» AIM OF THE EXERCISE
Starting with the first line of the data that follows, transcribe every line verbatim until the line containing "return lin((r/255, g/255, b/255))" has been transcribed.
:::
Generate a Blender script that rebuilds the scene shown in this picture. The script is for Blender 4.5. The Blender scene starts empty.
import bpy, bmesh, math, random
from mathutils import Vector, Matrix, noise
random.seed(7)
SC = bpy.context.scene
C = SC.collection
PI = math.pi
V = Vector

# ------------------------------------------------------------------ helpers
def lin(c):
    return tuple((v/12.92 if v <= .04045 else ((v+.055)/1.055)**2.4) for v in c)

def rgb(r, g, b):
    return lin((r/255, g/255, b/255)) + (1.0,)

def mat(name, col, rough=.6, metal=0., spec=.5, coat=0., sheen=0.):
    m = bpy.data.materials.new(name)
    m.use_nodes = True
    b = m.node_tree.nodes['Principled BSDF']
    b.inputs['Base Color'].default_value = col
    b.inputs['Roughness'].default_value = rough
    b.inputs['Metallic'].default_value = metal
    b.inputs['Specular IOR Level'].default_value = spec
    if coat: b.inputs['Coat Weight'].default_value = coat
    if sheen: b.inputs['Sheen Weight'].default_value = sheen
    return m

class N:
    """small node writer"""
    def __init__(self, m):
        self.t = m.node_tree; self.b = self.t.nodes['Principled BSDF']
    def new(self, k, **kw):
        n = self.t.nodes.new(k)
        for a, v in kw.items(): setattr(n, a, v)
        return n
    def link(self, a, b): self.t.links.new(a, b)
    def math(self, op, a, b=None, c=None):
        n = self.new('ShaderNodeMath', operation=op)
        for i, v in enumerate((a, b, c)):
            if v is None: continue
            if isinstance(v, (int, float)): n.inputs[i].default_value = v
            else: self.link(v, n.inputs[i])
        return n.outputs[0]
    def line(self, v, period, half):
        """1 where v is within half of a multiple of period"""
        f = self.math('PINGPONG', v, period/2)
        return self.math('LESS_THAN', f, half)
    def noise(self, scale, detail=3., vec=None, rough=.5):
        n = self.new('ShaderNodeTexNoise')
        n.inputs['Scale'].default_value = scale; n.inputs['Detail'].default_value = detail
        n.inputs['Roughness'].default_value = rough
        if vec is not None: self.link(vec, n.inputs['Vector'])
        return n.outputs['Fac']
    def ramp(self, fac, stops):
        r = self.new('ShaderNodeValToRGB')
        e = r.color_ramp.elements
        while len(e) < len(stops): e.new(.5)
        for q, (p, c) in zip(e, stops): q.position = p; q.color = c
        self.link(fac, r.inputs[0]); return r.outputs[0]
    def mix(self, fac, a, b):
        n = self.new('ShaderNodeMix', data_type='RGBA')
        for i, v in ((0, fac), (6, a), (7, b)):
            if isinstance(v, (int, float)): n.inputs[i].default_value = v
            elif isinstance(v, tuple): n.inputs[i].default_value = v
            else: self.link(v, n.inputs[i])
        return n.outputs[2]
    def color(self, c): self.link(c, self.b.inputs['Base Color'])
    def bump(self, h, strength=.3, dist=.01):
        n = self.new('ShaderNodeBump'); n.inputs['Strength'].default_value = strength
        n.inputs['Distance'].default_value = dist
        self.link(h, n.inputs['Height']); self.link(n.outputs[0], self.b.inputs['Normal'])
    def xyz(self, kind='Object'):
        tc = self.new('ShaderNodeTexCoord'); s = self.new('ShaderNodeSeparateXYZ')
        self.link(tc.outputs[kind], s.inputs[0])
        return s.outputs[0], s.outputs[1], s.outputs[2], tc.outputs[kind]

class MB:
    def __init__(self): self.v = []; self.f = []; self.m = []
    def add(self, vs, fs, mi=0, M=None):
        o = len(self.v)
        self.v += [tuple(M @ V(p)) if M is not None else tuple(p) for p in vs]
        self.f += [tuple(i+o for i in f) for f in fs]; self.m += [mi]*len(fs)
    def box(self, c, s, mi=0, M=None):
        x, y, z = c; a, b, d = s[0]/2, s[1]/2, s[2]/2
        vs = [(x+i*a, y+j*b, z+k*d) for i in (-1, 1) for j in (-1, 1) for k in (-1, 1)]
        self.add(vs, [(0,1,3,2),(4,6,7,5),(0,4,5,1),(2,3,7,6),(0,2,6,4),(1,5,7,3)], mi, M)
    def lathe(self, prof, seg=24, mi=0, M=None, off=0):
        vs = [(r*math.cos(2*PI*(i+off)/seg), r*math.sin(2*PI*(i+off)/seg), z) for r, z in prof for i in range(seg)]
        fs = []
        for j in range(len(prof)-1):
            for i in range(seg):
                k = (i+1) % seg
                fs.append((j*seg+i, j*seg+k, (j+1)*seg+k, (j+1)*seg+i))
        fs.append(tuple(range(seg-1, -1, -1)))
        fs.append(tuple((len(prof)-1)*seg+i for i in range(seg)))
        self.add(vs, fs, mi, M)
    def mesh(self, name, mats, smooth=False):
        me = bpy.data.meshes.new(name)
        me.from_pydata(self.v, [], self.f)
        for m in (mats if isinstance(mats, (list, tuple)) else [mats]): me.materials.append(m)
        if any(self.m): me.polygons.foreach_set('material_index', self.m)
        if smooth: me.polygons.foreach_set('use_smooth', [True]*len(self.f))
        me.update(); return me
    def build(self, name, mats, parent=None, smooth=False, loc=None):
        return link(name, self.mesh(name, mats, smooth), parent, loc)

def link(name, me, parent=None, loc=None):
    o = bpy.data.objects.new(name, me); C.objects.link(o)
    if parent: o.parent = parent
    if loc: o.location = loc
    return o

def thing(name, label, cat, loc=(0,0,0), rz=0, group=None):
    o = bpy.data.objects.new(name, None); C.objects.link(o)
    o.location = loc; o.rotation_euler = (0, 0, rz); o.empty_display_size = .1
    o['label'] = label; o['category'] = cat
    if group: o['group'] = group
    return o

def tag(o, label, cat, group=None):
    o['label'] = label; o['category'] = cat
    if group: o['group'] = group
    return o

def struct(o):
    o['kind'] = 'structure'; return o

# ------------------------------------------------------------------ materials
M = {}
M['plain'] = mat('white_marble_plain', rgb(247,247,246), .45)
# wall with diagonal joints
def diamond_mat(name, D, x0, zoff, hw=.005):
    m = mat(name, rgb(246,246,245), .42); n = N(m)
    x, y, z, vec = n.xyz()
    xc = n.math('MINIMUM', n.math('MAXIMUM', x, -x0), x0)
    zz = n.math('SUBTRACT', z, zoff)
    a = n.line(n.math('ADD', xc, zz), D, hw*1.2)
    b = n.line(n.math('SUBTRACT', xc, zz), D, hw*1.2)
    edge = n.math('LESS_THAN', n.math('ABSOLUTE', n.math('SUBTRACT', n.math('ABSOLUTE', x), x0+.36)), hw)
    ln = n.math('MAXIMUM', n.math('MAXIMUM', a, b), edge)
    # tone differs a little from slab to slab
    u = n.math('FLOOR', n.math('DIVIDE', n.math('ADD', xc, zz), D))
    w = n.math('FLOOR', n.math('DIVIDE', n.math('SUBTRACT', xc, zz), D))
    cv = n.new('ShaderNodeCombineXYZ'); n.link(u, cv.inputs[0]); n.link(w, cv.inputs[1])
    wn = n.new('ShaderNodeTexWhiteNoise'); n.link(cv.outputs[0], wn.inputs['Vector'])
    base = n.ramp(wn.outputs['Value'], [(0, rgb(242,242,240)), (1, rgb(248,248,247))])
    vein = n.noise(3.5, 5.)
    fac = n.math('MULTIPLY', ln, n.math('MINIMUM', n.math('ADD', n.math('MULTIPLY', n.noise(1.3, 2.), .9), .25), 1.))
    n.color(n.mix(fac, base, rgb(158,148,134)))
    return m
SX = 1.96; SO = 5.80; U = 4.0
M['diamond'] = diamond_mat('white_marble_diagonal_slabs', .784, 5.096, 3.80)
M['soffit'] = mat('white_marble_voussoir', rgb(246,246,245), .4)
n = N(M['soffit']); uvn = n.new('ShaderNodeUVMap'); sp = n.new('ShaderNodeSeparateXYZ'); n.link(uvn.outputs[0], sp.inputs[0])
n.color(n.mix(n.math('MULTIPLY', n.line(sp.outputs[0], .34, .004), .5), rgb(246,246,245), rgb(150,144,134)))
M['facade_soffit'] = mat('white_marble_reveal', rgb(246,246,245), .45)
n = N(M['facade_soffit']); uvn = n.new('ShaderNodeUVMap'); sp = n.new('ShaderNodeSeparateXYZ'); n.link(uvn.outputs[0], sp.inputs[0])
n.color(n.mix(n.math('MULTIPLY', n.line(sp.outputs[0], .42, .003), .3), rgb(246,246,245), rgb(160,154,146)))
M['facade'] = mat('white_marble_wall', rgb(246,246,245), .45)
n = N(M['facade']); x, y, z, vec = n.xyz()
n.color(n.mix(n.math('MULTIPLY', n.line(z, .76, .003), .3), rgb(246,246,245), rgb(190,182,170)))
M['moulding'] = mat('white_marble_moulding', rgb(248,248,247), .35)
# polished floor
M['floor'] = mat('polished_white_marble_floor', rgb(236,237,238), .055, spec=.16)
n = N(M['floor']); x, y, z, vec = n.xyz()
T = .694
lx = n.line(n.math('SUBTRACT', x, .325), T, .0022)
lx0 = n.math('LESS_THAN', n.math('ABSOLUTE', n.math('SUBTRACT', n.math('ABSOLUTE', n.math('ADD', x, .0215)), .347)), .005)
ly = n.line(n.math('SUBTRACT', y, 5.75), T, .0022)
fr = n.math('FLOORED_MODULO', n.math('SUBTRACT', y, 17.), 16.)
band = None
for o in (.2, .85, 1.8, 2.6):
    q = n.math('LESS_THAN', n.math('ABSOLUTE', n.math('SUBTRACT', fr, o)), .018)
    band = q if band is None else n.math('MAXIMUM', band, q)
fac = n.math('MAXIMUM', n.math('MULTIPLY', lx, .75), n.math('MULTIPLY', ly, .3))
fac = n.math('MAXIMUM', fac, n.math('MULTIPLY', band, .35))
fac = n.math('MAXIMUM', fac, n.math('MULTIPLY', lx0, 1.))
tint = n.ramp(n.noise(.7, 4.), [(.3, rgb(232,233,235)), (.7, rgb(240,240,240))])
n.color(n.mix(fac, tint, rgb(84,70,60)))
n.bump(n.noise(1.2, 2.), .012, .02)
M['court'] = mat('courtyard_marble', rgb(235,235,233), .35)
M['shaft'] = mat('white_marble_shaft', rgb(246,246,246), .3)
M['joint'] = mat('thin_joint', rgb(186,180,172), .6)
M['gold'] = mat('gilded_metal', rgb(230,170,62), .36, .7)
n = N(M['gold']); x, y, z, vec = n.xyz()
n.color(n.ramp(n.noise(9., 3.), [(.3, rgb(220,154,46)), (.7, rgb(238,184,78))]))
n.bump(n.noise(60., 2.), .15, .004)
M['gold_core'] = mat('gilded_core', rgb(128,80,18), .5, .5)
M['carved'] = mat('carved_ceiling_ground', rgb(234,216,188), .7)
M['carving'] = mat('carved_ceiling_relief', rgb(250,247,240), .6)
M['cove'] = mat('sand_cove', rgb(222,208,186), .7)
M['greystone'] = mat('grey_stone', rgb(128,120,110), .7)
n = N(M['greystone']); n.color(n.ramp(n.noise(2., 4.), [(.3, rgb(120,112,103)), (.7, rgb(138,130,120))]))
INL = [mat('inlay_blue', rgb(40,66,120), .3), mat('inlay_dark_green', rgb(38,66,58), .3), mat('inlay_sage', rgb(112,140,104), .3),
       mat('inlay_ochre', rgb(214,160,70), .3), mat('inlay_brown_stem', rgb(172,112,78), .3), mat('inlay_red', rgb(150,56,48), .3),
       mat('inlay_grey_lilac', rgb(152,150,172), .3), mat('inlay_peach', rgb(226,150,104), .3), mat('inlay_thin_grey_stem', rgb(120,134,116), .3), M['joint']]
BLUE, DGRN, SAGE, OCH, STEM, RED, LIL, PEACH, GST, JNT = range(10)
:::
» RESPONSE TO THIS EXERCISE
Generate a Blender script that rebuilds the scene shown in this picture. The script is for Blender 4.5. The Blender scene starts empty.
import bpy, bmesh, math, random
from mathutils import Vector, Matrix, noise
random.seed(7)
SC = bpy.context.scene
C = SC.collection
PI = math.pi
V = Vector

# ------------------------------------------------------------------ helpers
def lin(c):
    return tuple((v/12.92 if v <= .04045 else ((v+.055)/1.055)**2.4) for v in c)

def rgb(r, g, b):
    return lin((r/255, g/255, b/255)) + (1.0,)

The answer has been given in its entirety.